Natürlich gibt es sie noch, die Fußballromantiker, die nach Spielende in der Dorfkneipe eine Begegnung ihres Stammvereins bei einem Bier Revue passieren lassen und ihren Unmut über eine Niederlage gleich vor Ort mit den Kollegen ausdiskutieren. Daran ist absolut nichts auszusetzen. Im Gegenteil. Sport lebt von seinen Emotionen, Gewinnern und Verlierern. In den meisten Fällen ist der Frust dann schon an Ort und Stelle bewältigt – und die Lust, im Netz weiterzupöbeln, verflogen. Ein weiterer Vorteil: Der Kreis an Zuhörern bleibt überschaubar. Doch die Realität, mit der bekannte Fußballprofis im Alltag konfrontiert sind, sieht anders aus. 

Ein Grund für die maßlosen Attacken im Internet ist die Distanz: Dem Spieler des Dorfvereins die Meinung ins Gesicht zu sagen, ist wahrlich komplizierter, als auf Facebook, geschützt durch einen Bildschirm, einen wildfremden Fußballer anzugreifen und zu beleidigen. Zudem ist das Risiko, verbale Kontra einzustecken, geringer. Sich hinter seinem Display zu verteidigen, ohne Zeitdruck reagieren zu können und möglicherweise sogar „Gleichgesinnte“ zu finden, die bei böswilligen Kommentaren Likes hinterlassen: All dies macht es den Mobbern sogar leichter. Profisportler sind in diesem Sinne leichte Beute.

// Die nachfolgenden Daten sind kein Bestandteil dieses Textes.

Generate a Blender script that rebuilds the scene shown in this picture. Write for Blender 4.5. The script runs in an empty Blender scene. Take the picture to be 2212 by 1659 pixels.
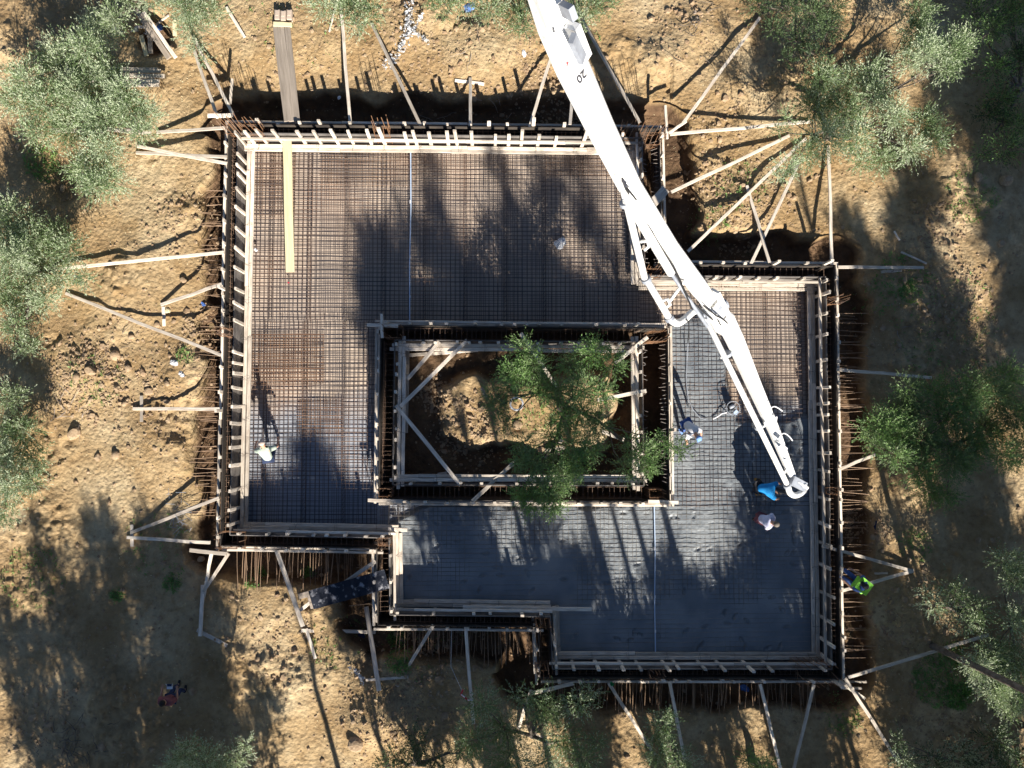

Auch nach der 0:6-Klatsche der „Roten Löwen“ gegen Portugal explodierten die Kommentarspalten auf Facebook. Hämische Kommentare und wütende Fans gab es schon immer – sie gehören zum Geschäft dazu. Es sind sehr oft die gleichen Menschen, die Trikots kaufen, Pay-TV-Abos abschließen und trotz Pechsträhnen und Abstiegssorgen weiterhin Stadien füllen werden. Nicht akzeptabel sind dagegen Bemerkungen, die unter die Gürtellinie gehen. „Das sind keine richtigen Anhänger“, schrieben die Leser unter dem Bayern-Video. Die Kritiken an der FLF-Auswahl waren zum Großteil sachlich formuliert und absolut nachvollziehbar. Das bedeutet aber nicht, dass man sich in Luxemburg nicht mit dem Thema Hatespeech beschäftigen sollte.

In England ist man bereits einen Schritt weiter: Dort hagelt es bei Hass-Posts in Zusammenhang mit religiöser Überzeugung, Ethnie und sexueller Orientierung Stadionverbote und Anzeigen, die von einer Strafverfolgungsbehörde („Crown Prosecution Service“) verhängt werden. Wer hierzulande einen solchen Kommentar liest, sei er an einen Athleten gerichtet oder nicht, sollte ihn nicht nur gleich auf der Plattform melden, sondern auch bei Beesecure.lu. In Luft auflösen wird sich das Problem davon nicht. Aber: Je weniger Erfolg die Netzwerk-Mobber mit ihrem Hatespeech haben werden, umso uninteressanter wird es für sie werden, sich überhaupt die Mühe zu machen, ihren Schwachsinn mit der Welt zu teilen.